A tiny festival? New works

Festival in the Pines

August 3-4 at The Retreat
(formerly the "new" lodge"
or The Resort, depending how old you are)
2755 Kyle Canyon Road Mt Charleston NV
Oh it's just a little one for Artisans residing in Mt Charleston Nevada or whereabouts. But I'm getting into matting a little, no framed works except 8x10s and just a few. Easy does it...I will be inside the lobby with my matted displays.

New stuff

Kind of getting into remakes of some older works, especially big ones that are near sold out. The online world is completely different from the "real" festival world,  in terms of visits, sales and resulting income. So we adapt to the little prints and some of my best selling works are getting "revisited" in smaller versions. Still original woodcuts as I am making some modifications and carving a completely new block or three, but smaller. The image is roughly the same.

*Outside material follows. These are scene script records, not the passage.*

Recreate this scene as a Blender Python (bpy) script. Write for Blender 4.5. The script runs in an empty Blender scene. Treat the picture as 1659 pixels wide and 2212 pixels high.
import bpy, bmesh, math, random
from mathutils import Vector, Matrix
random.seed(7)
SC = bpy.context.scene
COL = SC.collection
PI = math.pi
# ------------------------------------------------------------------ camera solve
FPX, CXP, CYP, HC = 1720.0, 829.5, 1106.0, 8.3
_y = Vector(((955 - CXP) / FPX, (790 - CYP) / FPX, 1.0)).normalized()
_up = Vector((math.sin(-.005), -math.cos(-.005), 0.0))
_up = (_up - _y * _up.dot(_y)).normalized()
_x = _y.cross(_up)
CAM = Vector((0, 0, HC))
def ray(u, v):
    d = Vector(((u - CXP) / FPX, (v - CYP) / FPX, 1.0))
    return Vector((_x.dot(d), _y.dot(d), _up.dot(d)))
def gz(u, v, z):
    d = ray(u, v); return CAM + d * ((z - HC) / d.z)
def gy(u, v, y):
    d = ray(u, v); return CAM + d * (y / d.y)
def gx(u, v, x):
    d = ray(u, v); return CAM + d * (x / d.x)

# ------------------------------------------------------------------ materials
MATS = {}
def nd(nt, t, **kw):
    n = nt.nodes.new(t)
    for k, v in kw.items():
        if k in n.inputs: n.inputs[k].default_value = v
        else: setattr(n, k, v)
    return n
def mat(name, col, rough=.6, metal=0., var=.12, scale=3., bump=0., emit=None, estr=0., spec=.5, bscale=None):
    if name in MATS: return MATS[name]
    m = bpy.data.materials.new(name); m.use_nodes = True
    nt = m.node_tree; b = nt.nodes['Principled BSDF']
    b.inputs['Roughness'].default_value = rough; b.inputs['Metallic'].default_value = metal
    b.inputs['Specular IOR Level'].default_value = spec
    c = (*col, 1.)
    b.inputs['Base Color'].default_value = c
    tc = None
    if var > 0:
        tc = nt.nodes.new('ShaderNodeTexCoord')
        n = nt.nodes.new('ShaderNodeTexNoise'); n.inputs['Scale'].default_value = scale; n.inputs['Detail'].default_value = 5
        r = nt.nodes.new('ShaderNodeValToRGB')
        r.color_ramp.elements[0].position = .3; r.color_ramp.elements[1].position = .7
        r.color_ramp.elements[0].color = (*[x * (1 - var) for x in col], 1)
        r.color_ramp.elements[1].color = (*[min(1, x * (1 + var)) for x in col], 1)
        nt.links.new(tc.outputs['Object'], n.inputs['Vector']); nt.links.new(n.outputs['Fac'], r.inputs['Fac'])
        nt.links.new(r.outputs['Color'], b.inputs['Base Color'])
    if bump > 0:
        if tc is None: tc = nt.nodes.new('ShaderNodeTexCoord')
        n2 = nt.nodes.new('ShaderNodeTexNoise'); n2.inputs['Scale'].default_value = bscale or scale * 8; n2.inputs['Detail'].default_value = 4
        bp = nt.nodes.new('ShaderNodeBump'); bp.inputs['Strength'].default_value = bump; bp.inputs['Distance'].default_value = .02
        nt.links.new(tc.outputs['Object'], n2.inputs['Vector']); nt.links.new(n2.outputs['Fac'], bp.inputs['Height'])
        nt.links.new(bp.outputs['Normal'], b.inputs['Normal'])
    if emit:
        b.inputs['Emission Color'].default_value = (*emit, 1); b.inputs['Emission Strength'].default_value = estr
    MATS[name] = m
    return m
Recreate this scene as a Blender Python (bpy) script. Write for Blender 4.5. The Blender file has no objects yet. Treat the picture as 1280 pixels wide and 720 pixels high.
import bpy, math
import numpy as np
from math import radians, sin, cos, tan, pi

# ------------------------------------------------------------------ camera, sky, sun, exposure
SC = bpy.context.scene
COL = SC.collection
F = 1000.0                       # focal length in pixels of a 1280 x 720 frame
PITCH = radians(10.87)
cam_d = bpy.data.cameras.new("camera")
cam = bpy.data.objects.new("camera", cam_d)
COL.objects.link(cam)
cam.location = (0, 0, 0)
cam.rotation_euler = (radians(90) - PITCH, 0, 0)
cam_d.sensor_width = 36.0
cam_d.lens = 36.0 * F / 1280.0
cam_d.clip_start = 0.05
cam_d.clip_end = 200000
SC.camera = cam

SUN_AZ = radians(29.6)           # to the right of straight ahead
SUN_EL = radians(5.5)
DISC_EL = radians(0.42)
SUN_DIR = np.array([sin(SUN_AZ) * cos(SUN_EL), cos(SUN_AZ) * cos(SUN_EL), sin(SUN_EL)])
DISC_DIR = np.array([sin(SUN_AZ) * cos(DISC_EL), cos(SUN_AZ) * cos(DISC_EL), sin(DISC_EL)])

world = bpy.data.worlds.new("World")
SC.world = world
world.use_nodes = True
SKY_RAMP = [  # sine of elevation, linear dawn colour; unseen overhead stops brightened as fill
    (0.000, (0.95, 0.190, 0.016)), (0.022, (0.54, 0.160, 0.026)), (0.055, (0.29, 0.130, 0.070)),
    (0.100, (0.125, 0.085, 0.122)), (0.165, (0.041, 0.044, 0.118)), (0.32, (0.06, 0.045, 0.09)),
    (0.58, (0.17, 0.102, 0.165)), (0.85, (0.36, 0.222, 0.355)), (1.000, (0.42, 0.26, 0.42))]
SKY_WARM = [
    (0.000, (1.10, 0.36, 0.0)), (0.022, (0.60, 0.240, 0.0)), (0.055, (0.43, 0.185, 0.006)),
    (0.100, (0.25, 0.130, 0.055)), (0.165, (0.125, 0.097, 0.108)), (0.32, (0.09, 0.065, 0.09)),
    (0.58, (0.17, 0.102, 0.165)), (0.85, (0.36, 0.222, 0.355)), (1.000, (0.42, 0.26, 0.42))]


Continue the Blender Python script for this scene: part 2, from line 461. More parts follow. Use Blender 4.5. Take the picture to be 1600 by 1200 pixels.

Fun! Here is a tiny "Oculus" remade into "Fragile"

Print Title: Fragile
Paper Dimension: 10 x 10 inches
Image Dimension: 9 x 9 inches
Block: Cherrywood
Pigment or Ink: Gamblin and Daniel Smith
Paper: Daphne handmade
Edition: 100
Comments: "For all those born beneath an angry star
Lest we forget how fragile we are"
Those lyrics are from a Sting song, later I heard it by Jesse Cook. I am a loner and enjoy solitude but time and again I am reminded how very much I depend on and cherish connections with friends and family, however fragile they may be.
The image is a revisit of an early large print with some modifications...and a new tiny block of course.